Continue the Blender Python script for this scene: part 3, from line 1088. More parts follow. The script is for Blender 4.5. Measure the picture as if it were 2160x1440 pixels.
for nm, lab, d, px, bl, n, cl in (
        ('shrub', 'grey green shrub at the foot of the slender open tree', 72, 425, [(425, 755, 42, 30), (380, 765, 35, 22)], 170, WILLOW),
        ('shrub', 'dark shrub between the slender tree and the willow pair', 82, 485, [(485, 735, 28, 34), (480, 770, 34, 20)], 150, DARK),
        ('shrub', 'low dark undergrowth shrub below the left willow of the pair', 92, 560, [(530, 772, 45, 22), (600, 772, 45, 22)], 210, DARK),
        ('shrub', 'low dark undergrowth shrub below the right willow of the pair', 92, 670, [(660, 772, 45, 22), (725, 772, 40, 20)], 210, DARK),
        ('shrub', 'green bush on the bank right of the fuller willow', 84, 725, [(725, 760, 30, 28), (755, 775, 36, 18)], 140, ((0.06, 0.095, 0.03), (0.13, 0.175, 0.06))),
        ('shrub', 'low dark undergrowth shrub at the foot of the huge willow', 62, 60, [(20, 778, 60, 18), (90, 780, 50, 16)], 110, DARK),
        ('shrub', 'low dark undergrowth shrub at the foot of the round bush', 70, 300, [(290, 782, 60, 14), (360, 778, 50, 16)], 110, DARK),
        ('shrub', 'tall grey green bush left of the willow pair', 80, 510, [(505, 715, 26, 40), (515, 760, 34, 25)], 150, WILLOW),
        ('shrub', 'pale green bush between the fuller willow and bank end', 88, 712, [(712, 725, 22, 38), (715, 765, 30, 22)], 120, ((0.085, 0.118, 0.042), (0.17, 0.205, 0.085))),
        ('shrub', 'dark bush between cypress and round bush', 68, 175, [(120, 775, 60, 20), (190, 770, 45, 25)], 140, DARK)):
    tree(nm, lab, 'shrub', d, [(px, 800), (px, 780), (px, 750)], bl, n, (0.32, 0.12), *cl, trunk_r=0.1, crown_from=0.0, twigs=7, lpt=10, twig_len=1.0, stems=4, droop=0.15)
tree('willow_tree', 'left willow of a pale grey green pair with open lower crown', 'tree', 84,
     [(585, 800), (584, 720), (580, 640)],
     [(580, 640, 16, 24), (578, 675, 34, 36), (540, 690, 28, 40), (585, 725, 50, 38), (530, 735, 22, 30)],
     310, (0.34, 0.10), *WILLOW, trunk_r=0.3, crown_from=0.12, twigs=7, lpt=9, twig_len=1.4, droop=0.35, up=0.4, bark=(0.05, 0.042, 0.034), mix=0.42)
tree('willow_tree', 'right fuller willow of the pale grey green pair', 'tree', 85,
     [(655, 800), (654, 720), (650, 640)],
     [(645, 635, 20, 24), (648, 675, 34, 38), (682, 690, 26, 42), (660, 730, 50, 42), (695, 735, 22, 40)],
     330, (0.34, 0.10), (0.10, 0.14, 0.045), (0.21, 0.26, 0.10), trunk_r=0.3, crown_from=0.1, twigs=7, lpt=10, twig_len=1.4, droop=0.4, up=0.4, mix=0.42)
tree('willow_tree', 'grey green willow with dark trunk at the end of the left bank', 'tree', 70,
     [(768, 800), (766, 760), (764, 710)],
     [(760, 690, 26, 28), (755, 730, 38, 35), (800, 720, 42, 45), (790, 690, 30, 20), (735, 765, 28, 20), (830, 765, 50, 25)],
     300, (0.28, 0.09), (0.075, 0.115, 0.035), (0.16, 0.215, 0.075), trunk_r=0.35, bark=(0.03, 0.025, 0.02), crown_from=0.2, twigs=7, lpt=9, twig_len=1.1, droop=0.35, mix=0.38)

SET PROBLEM
Starting at the first line of the data above, please restate word for word every line up to and including the one that holds "('shrub', 'low dark undergrowth shrub at the foot of the huge", and add nothing else.

CORRECT ANSWER
Continue the Blender Python script for this scene: part 3, from line 1088. More parts follow. The script is for Blender 4.5. Measure the picture as if it were 2160x1440 pixels.
for nm, lab, d, px, bl, n, cl in (
        ('shrub', 'grey green shrub at the foot of the slender open tree', 72, 425, [(425, 755, 42, 30), (380, 765, 35, 22)], 170, WILLOW),
        ('shrub', 'dark shrub between the slender tree and the willow pair', 82, 485, [(485, 735, 28, 34), (480, 770, 34, 20)], 150, DARK),
        ('shrub', 'low dark undergrowth shrub below the left willow of the pair', 92, 560, [(530, 772, 45, 22), (600, 772, 45, 22)], 210, DARK),
        ('shrub', 'low dark undergrowth shrub below the right willow of the pair', 92, 670, [(660, 772, 45, 22), (725, 772, 40, 20)], 210, DARK),
        ('shrub', 'green bush on the bank right of the fuller willow', 84, 725, [(725, 760, 30, 28), (755, 775, 36, 18)], 140, ((0.06, 0.095, 0.03), (0.13, 0.175, 0.06))),
        ('shrub', 'low dark undergrowth shrub at the foot of the huge willow', 62, 60, [(20, 778, 60, 18), (90, 780, 50, 16)], 110, DARK),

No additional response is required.